What the exercise asks:
Transcribe the lines from the start of the data below through the line with "from mathutils import Vector, Matrix", word for word and nothing more.

——

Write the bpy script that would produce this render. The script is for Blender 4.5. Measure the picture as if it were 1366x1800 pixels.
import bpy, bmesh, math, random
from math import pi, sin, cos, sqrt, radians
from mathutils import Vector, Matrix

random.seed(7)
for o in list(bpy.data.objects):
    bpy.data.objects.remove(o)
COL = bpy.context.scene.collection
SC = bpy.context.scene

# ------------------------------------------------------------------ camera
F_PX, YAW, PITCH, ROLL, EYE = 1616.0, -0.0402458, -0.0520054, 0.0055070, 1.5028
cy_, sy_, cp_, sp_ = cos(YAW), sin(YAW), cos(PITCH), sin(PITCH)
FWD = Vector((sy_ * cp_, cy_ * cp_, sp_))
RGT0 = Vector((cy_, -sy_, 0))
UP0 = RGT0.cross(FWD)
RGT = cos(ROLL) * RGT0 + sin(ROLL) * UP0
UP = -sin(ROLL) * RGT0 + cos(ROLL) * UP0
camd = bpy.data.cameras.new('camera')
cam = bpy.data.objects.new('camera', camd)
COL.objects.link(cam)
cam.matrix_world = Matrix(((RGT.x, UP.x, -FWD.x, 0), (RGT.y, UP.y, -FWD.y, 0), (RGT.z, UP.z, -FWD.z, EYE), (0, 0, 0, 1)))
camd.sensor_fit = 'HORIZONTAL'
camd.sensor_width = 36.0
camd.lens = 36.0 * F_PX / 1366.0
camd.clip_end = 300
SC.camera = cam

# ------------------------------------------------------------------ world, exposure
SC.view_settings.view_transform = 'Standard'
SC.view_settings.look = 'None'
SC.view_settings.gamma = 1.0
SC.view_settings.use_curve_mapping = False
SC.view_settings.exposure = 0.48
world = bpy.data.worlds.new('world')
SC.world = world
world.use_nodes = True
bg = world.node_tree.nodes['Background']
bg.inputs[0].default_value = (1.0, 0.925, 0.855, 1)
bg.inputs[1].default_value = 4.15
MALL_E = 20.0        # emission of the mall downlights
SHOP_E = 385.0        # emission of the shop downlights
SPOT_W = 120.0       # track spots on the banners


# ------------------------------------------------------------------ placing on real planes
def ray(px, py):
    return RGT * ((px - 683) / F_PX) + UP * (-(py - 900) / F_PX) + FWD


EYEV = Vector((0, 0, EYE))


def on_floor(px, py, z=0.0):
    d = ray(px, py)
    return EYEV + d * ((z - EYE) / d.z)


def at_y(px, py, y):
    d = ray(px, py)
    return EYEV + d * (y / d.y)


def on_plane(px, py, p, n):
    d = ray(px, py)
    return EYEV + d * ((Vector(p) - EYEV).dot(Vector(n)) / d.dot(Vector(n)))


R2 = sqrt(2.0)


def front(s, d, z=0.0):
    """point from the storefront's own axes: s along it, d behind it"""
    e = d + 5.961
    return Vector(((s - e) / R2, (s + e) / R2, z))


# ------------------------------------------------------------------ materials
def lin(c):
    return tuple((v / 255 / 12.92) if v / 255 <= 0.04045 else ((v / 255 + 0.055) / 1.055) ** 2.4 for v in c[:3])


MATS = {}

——

Response to the task:
Write the bpy script that would produce this render. The script is for Blender 4.5. Measure the picture as if it were 1366x1800 pixels.
import bpy, bmesh, math, random
from math import pi, sin, cos, sqrt, radians
from mathutils import Vector, Matrix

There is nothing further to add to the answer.